Der Maßstab ist die Europameisterschaft im nächsten Jahr. Das Abschneiden der DFB-Elf bei diesem Turnier ist für Löw Position entscheidend. Ein Ausscheiden in der Vorrunde ist gleichbedeutend mit einem Aus als Bundestrainer. Übersteht Deutschland die schwere Gruppe, kommt es darauf an, wie man sich in den K.o.-Spielen präsentiert. Verliert Deutschland im Achtel- oder Viertelfinale, kommt es aus meiner Sicht auch auf das Wie an und nicht nur auf das Ergebnis. Ein Ausscheiden nach einer tollen Performance gegen eine Top-Nation muss nicht unbedingt das Aus von Löw bedeuten.
Er hat es sich verdient, mindestens bis zur EM in Ruhe arbeiten zu dürfen und dann vor den Augen der Welt zu zeigen, dass sein Plan und seine Strategie des Neuanfangs richtig waren.
Mögliche Kandidaten? Jürgen Klopp
Wenn man über mögliche Kandidaten spricht, gibt es nur einen, den sich in Zukunft alle wünschen würden und das ist Jürgen Klopp. Extrem erfolgreich, sympathisch und bei Fans und Medien gleichermaßen beliebt. Aber ich glaube, er ist in Liverpool noch lange nicht fertig und für die Nationalmannschaft hat er auch noch in einigen Jahren Zeit.

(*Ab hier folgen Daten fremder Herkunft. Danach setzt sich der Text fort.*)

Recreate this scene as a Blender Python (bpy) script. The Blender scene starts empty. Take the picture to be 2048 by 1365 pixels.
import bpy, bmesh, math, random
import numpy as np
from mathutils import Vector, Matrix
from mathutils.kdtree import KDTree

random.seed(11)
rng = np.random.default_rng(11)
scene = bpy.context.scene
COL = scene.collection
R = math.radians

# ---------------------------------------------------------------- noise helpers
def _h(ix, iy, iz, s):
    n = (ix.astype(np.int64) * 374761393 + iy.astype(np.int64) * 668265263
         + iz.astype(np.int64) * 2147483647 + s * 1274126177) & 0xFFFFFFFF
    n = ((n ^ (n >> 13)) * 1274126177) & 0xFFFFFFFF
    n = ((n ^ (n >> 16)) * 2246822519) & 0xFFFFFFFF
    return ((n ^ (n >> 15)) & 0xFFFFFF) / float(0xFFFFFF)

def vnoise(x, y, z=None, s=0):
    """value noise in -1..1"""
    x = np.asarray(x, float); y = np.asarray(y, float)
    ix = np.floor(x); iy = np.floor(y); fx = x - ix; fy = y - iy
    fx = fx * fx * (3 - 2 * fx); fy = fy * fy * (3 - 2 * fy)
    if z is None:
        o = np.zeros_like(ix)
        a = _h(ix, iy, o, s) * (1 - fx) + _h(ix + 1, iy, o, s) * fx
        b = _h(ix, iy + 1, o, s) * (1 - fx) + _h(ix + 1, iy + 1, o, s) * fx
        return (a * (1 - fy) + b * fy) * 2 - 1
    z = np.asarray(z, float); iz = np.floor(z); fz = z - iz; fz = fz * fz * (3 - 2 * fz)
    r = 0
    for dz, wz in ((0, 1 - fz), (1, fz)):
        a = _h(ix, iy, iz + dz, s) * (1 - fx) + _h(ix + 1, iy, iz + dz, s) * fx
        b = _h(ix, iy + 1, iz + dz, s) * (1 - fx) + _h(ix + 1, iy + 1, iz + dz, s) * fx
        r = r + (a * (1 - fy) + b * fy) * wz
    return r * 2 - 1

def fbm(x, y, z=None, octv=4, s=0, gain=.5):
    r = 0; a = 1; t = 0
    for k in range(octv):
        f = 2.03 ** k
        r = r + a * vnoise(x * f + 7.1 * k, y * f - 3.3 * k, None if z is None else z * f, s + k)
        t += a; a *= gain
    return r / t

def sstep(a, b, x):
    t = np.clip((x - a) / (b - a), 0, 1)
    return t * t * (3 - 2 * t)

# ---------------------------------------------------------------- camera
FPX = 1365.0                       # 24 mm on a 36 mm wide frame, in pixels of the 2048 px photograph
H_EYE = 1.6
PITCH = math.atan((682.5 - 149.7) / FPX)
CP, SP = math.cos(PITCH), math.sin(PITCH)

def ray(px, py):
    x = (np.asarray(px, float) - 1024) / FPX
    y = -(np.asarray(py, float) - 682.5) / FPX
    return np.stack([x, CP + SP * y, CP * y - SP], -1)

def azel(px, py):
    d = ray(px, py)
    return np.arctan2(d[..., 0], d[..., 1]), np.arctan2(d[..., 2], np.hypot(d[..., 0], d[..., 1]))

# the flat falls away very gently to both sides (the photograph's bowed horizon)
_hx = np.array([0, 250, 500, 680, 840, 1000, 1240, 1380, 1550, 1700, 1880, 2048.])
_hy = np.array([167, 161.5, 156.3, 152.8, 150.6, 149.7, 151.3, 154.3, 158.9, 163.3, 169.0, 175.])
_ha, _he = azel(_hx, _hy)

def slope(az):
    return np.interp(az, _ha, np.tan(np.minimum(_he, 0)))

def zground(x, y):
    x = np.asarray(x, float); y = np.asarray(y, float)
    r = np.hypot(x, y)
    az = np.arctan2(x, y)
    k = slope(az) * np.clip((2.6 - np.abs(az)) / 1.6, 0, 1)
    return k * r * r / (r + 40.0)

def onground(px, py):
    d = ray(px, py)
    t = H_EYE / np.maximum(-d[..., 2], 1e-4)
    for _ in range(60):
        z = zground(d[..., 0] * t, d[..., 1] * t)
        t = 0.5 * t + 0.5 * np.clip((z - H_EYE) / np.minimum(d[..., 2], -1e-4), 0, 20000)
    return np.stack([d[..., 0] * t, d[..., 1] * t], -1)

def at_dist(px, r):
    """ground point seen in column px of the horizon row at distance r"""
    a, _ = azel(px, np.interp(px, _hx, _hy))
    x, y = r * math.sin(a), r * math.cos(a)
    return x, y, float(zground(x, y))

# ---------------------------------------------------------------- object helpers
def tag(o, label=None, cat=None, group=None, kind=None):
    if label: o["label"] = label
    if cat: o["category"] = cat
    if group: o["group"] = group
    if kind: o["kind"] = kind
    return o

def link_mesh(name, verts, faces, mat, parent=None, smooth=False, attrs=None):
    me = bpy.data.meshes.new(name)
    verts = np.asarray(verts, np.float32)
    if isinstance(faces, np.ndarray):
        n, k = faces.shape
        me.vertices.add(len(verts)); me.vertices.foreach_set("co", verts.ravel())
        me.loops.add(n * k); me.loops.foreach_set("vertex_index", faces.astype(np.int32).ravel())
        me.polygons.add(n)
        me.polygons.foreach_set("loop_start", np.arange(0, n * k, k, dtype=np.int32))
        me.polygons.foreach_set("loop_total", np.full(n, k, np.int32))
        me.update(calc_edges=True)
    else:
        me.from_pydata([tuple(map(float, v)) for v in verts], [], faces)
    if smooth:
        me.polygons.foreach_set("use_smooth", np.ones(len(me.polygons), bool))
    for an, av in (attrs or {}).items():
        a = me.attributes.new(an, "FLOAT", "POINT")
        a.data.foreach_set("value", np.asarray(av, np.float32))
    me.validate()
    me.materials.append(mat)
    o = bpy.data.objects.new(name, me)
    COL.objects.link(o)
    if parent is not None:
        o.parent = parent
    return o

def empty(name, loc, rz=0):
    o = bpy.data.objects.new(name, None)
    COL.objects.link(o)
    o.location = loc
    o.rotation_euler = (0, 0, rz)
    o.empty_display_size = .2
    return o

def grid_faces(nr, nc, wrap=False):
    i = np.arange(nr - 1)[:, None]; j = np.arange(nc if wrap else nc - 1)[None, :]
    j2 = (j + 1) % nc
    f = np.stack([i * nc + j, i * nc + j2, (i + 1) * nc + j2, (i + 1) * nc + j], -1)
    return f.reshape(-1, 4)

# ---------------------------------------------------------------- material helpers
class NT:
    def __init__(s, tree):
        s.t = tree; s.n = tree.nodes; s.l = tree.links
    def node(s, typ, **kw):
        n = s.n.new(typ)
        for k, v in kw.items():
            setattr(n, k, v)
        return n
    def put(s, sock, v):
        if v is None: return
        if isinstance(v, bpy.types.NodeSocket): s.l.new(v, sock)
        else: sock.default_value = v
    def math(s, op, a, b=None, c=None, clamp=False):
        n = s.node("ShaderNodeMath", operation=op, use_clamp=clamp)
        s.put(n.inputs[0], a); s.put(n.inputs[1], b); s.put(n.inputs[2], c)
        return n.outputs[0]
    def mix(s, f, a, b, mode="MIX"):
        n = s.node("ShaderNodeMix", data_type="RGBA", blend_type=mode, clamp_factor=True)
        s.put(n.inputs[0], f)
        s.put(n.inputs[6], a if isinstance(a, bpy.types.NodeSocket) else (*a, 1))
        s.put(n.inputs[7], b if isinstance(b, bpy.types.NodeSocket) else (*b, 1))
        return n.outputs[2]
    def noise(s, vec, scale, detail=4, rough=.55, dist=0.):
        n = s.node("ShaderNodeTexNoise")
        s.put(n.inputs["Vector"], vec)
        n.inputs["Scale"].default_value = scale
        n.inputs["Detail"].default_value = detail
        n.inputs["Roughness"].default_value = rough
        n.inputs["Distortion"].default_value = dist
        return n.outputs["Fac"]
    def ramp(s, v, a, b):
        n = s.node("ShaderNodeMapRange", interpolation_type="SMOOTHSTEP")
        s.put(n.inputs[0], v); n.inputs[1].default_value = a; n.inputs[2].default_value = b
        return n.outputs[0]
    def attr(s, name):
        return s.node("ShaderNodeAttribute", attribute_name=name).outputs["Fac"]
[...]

Wie alle Deutschland-Fans drücke ich Jogi weiter fest die Daumen. Wir hoffen zum einen, dass die EM im nächsten Jahr stattfindet und idealerweise heißt der Europameister Deutschland. Dann sehen wir Löw mit großer Wahrscheinlichkeit auch noch bei der WM 2022 der DFB-Bank.